Sunday, September 29, 2013

Far and away

For nearly fifteen years I've been deaf. Now I'm not going to tell you what it's like. Been there, done that. Telling you about the positive and negative aspects this change involved has already been written before. There's another aspect that I've had to deal with. Deaf people are by and large, shunted to the back of the social bus. A lot of my deaf friends have given up looking for work and being a productive member of society. 
I'm not at that point.
Many deaf people work 'behind the scenes'. Either learning a trade, such as electrical engineering or printing. If I had to count the number of deaf carpenters I've met, I'd run out of fingers. Which brings me to my next point of consideration.
There have been many posts by yours truly where I railed against the injustice of the crappy treatment I get in the retail business. The fact is, deaf people are ill-suited to working in a retail environment. This coming from a deaf guy who's worked in retail all his life. Imagine how stupid I feel!
And yes, waiting tables and tending bar is retail. You're selling something. Doesn't matter if you can eat it, drink it or wear it... That's retail. It also means there has to be a paradigm shift.
From time to time that phrase has come up in our lives, few of us actually knows what it means.
In a nutshell: it means to think outside the box.

I've met a few deaf chefs in my travels. Let that sink in a minute. Do you really need to hear the bacon sizzling? When I'm cooking, the other senses come into play, hearing isn't required.
Being poor for the rest of my life isn't an option. I don't wish for fame. (That'd be nice, but I don't require it.) Like a lot of things, the pieces are right in front of us, but we don't see it.
That microbrewery I inherited a while back. The class I took showing how to brew. The fact that people I've given the mead to come around asking for more. I've already decided to give this brewing thing a try. The climate I live in is good for ales and wines, lousy for lagers. No one knows what mead is. In fact, the mere mention of the word and I can see the lip sneer forming. (I read a lot of lips, it's the first thing I notice.)
When I say the words 'honey wine', everyone's facial expression changes. I also know A guy who is licensed to sell liquor in Texas. You see? If I don't know the answer, I know the guy that does... That's my superpower.
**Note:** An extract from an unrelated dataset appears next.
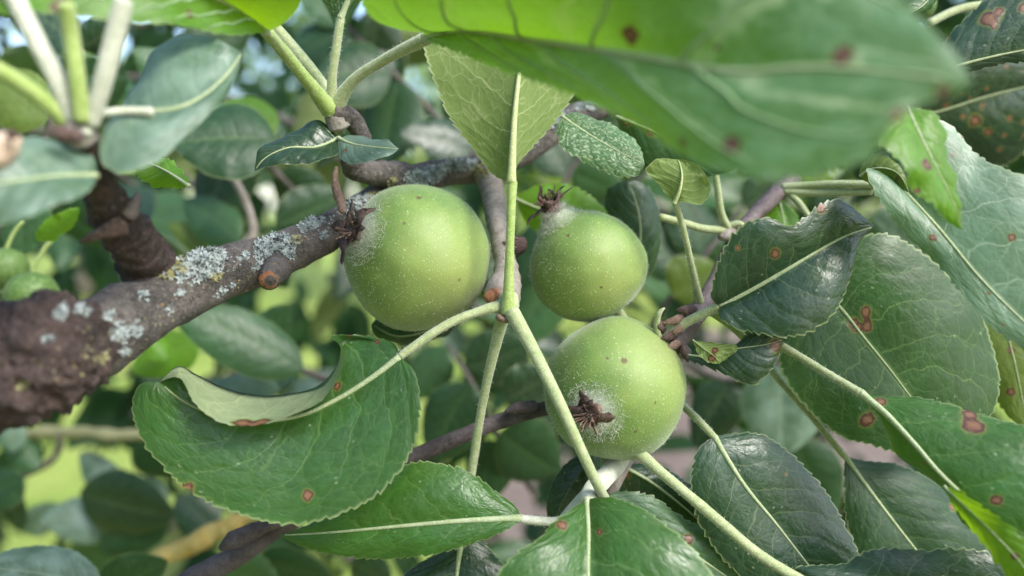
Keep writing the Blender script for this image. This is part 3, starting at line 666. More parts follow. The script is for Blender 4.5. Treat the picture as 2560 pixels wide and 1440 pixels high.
# ------------------------------------------------------------------ left shoot
ls = empty('leafy_spur', P(195, 325, 10.6), 'blurred leafy spur with fanned pale petioles at upper left, on the branch', 'spur')
tube('node', [(215, 350, 10.7, 34), (190, 325, 10.55, 36), (168, 310, 10.45, 24)], M['bark_grey'], ls, n=20, seg=18, rough=.2, fr=3)
tube('bud_scale', [(185, 330, 10.3, 10), (160, 335, 10.2, 22), (140, 325, 10.15, 16), (132, 315, 10.15, 6)], M['sepal'], ls, n=14, seg=10, rough=.3, fr=6)
tube('bud_scale', [(200, 335, 10.3, 10), (188, 342, 10.2, 14), (178, 340, 10.15, 5)], M['sepal'], ls, n=12, seg=10, rough=.3, fr=6)
tube('bud_scale', [(310, 560, 12.0, 24), (260, 580, 11.9, 17), (200, 605, 11.9, 4)], M['sepal'], ls, n=18, seg=12, rough=.25, fr=3, flat=.6)
tube('bud_scale', [(318, 540, 12.1, 20), (335, 510, 12.1, 16), (345, 480, 12.1, 4)], M['bark_purple'], ls, n=16, seg=12, rough=.2, fr=3)
for pts, m in (([(165, 305, 10.5, 21), (90, 235, 10.2, 20), (-20, 165, 9.9, 20), (-120, 120, 9.7, 19)], 'pet_green'),
               ([(182, 300, 10.5, 22), (140, 195, 10.3, 23), (85, 90, 10.2, 24), (20, -40, 10.1, 24)], 'pet_pale'),
               ([(205, 300, 10.4, 22), (192, 190, 10.2, 20), (178, 90, 10.1, 20), (165, 10, 9.9, 20)], 'pet_green'),
               ([(228, 310, 10.5, 18), (262, 190, 10.3, 22), (290, 80, 10.2, 23), (310, 0, 10.1, 22)], 'pet_pale')):
    tube('petiole', pts, M[m], ls, n=40, seg=14)
leaf(ls, [(300, 278, 11.3), (390, 280, 11.2), (450, 270, 11.2), (510, 240, 11.4), (560, 195, 11.7), (605, 130, 12.2)],
     [(318, 230), (345, 180), (385, 120), (440, 88), (500, 86), (560, 105)], [(258, 330), (252, 400), (300, 424), (370, 410), (450, 350), (530, 280), (585, 210)], 'blue', dl=.9, dr=-.7,
     pet=[(212, 335, 10.5), (240, 290, 10.6), (300, 278, 10.9), (380, 281, 11.0)], pr=13, rr=13, petmat='pet_pale', label='broad folded blue-grey leaf with a pale snaking midrib', teeth=.3)
leaf(ls, [(242, 440, 10.8), (150, 440, 10.3), (60, 450, 9.9), (-160, 480, 9.4)], [(232, 390), (180, 362), (100, 345), (40, 350), (-60, 370)], [(215, 480), (150, 515), (60, 550), (-40, 560)], 'blue', dl=.4, dr=-.3,
     rr=10, label='out-of-focus blue-green leaf cut by the left edge', teeth=.3)
leaf(ls, [(415, 395, 15), (350, 410, 15), (330, 420, 15), (472, 465, 14.6)][::-1][:1] + [(420, 430, 14.9), (340, 395, 15.6)], [(465, 440), (430, 405), (380, 385)], [(440, 470), (390, 468), (350, 440)], 'backlit_tint', rr=6, nu=80, nh=7)
wf = empty('withered_fruitlet', P(10, 368, 9.8), 'small blurred pinkish withered fruitlet at the left edge', 'fruitlet')
tube('fruitlet_body', [(-60, 410, 9.6, 26), (-30, 390, 9.7, 42), (5, 368, 9.8, 40), (35, 352, 9.9, 24), (52, 345, 9.95, 8)], M['pink'], wf, n=30, seg=18, rough=.12)
tube('dried_tip', [(20, 335, 9.55, 12), (32, 338, 9.6, 12), (40, 345, 9.65, 5)], M['sepal'], wf, n=10, seg=10, rough=.3, fr=5)

# ------------------------------------------------------------------ upper shoot
us = empty('leafy_spur', P(835, 275, 15.6), 'upright leafy spur with downy petioles forking above the left apple', 'spur')
tube('node', [(850, 320, 15.7, 30), (838, 285, 15.6, 27), (832, 262, 15.55, 22)], M['bark_grey'], us, n=20, seg=16, rough=.16, fr=3)
leaf(us, [(668, 80, 13.3), (560, 5, 12.2), (350, -75, 11.2), (0, -130, 10.4), (-220, -130, 9.8)], [(640, 86), (560, 92), (470, 74), (400, 64), (300, 56), (200, 46), (100, 36), (0, 38), (-120, -10)],
     [(715, 50), (755, -5), (740, -110), (420, -260), (60, -260)], 'backlit_tint', dl=-.5, dr=.4, pet=[(826, 275, 15.5), (770, 205, 14.8), (700, 118, 13.9), (668, 80, 13.3)], pr=20, rr=14, petmat='pet_green',
     spots=[(160, 12, 22), (480, 38, 10)], label='bright yellow-green leaf across the top-left edge', teeth=.4, sv=[(.06, -1), (.16, -1), (.27, -1), (.40, -1), (.55, -1)])
tube('petiole', [(838, 262, 15.9, 15), (790, 190, 15.9, 15), (720, 105, 15.8, 15), (670, 50, 15.7, 15)], M['pet'], us, n=40, seg=12)
leaf(us, [(852, 45, 15.0), (870, 0, 14.9), (890, -80, 14.7), (930, -200, 14.6)], [(820, 20), (795, -20), (810, -120)], [(875, 20), (940, -40), (960, -130)], 'mott', pet=[(832, 262, 15.5), (830, 200, 15.3), (842, 110, 15.1), (852, 45, 15.0)], pr=14, rr=9, nu=100)
leaf(us, [(1062, 98, 14.2), (1150, 72, 13.0), (1350, 100, 11.3), (1600, 142, 9.9), (1850, 180, 8.9), (2050, 168, 8.3), (2300, 190, 7.8), (2428, 207, 7.6)],
     [(1085, 108), (1150, 132), (1240, 172), (1340, 202), (1440, 242), (1560, 300), (1640, 345), (1720, 392), (1800, 425), (1890, 445), (1990, 448), (2090, 428), (2180, 388), (2235, 305), (2310, 258), (2390, 236)],
     [(1045, 72), (985, 72), (925, 48), (895, -20), (960, -140), (1200, -280), (1600, -330), (2000, -220), (2210, -40), (2290, 30), (2352, 92), (2402, 150)], 'big', dl=-.55, dr=-.12, bulge=.05,
     pet=[(843, 262, 15.5), (880, 205, 15.2), (960, 150, 14.8), (1062, 98, 14.2)], pr=17, rr=17, spots=[(2110, 130, 24), (2350, 232, 16), (2240, 290, 20), (1820, 365, 24), (1575, 95, 24), (1700, 352, 12), (1790, 110, 9)],
     label='huge out-of-focus leaf hanging over the upper right, nearest to the viewer', nu=300, nh=16, teeth=1.1, wave=2.0, sv=[(.10, -1), (.22, -1), (.36, -1), (.52, -1), (.68, -1), (.08, 1), (.2, 1), (.34, 1), (.5, 1), (.66, 1)])
leaf(us, [(846, 345, 15.6), (790, 368, 15.3), (720, 370, 15.1), (660, 398, 15.0), (637, 428, 15.0)], [(838, 395), (780, 408), (720, 410), (670, 418)], [(825, 320), (795, 303), (740, 322), (690, 345), (650, 370)], 'dark', dl=-.25, dr=.35, rr=6,
     nu=110, teeth=.3, label='small dark leaf with its edge rolled, left of the twig')
leaf(us, [(846, 345, 15.5), (880, 360, 15.2), (940, 368, 15.0), (998, 372, 15.0)], [(850, 395), (880, 408), (940, 402), (975, 390)], [(870, 340), (920, 342), (965, 350)], 'blue', dl=-.3, dr=.3, rr=6, nu=110, teeth=.15, spots=[(855, 372, 6)])
tube('dried_stipule', [(842, 418, 15.2, 6), (838, 455, 15.1, 9), (850, 500, 15.0, 12), (858, 530, 14.9, 10)], M['sepal_tan'], us, n=20, seg=8, rough=.35, fr=5)

# ------------------------------------------------------------------ centre spur between the apples
cs = empty('leafy_spur', P(1268, 775, 15.2), 'short spur in the centre whose downy petioles radiate between the apples', 'spur')
tube('node', [(1270, 745, 15.35, 26), (1268, 772, 15.15, 27), (1262, 796, 15.1, 15)], M['pet'], cs, n=20, seg=16, rough=.08, fr=3)
tube('bud_scale', [(1245, 790, 15.0, 9), (1265, 800, 14.9, 9), (1278, 795, 14.95, 4)], M['sepal_tan'], cs, n=10, seg=8, rough=.3, fr=6)
leaf(cs, [(1281, 455, 14.9), (1286, 300, 15.1), (1298, 180, 15.3), (1312, 40, 15.7), (1320, -60, 16)], [(1240, 440), (1190, 380), (1118, 280), (1078, 180), (1060, 100), (1110, 0), (1220, -60)],
     [(1298, 405), (1335, 365), (1392, 300), (1437, 232), (1470, 130), (1450, 20), (1390, -50)], 'olive', 'bot', dl=.55, dr=.4, bulge=.06, pet=[(1270, 785, 14.95), (1274, 640, 14.85), (1278, 520, 14.85), (1281, 455, 14.9)], pr=14, rr=13, petmat='pet_green',
     label='pale green leaf seen from below, hanging vertically in the centre')
leaf(cs, [(1000, 892, 14.7), (930, 945, 14.6), (840, 1000, 14.5), (740, 1042, 14.4), (600, 1050, 14.2), (470, 1010, 14.1), (400, 955, 14.2)], [], [], 'rolled', 'top',
     rows=[(-1, [(1035, 930), (1050, 1000), (1040, 1090), (1010, 1160), (940, 1240), (850, 1285), (740, 1312), (620, 1292), (500, 1242), (405, 1165), (348, 1085), (330, 1015), (350, 962)], -.55), (0, None, 0),
           (.5, [(985, 872, 14.8), (940, 856, 15.0), (900, 846, 15.2), (862, 850, 15.2), (842, 910, 14.9), (800, 960, 14.9), (725, 985, 14.9), (640, 988, 14.8), (560, 968, 14.7), (490, 935, 14.5), (448, 915, 14.3)], 0),
           (1, [(990, 862, 14.8), (955, 848, 15.0), (905, 838, 15.1), (826, 838, 14.7), (858, 890, 14.1), (815, 988, 13.8), (740, 1040, 13.6), (640, 1066, 13.5), (560, 1058, 13.4), (490, 1010, 13.5), (452, 945, 13.8)], 0)],
     bulge=.05, pet=[(1255, 765, 15.1), (1200, 778, 15.0), (1130, 805, 14.9), (1060, 848, 14.8), (1000, 892, 14.7)], pr=14, rr=10, nu=220, spots=[(470, 1215, 17), (770, 1232, 15), (825, 992, 14), (850, 962, 11), (612, 1052, 26), (655, 1048, 22), (632, 1056, 20), (935, 852, 7), (880, 846, 6)],
     label='curled leaf at lower left with its pale rim rolled over and pink-brown stain', wave=1.1)
leaf(cs, [(1156, 1345, 16.4), (1145, 1410, 16.2), (1138, 1500, 16.0), (1135, 1600, 15.8)], [(1110, 1368), (1060, 1398), (1010, 1440), (990, 1520)], [(1200, 1350), (1230, 1380), (1262, 1420), (1270, 1520)], 'dark',
     pet=[(1256, 795, 15.3), (1216, 960, 15.7), (1182, 1160, 16.1), (1156, 1345, 16.4)], pr=14, rr=9, label='dark leaf at the bottom edge below the glossy one')
tube('petiole', [(1280, 780, 14.9, 20), (1335, 880, 14.4, 17), (1400, 1010, 13.95, 15), (1450, 1120, 14.0, 14), (1490, 1205, 14.3, 13), (1512, 1245, 14.8, 12)], M['pet'], cs, n=60, seg=12)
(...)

Opportunity is usually not recognized because it comes in overalls and looks like work.

First I'd have to recreate the mead. Not so tough... I have the recipe and thanks to that class, I have a few ideas about the brewing and rapid cooling process. Packaging, marketing and selling it. Well... I have two of those problems sorted out.

Sigh... It would be easier if you just gave me the money now. Don't make me get up and come over there.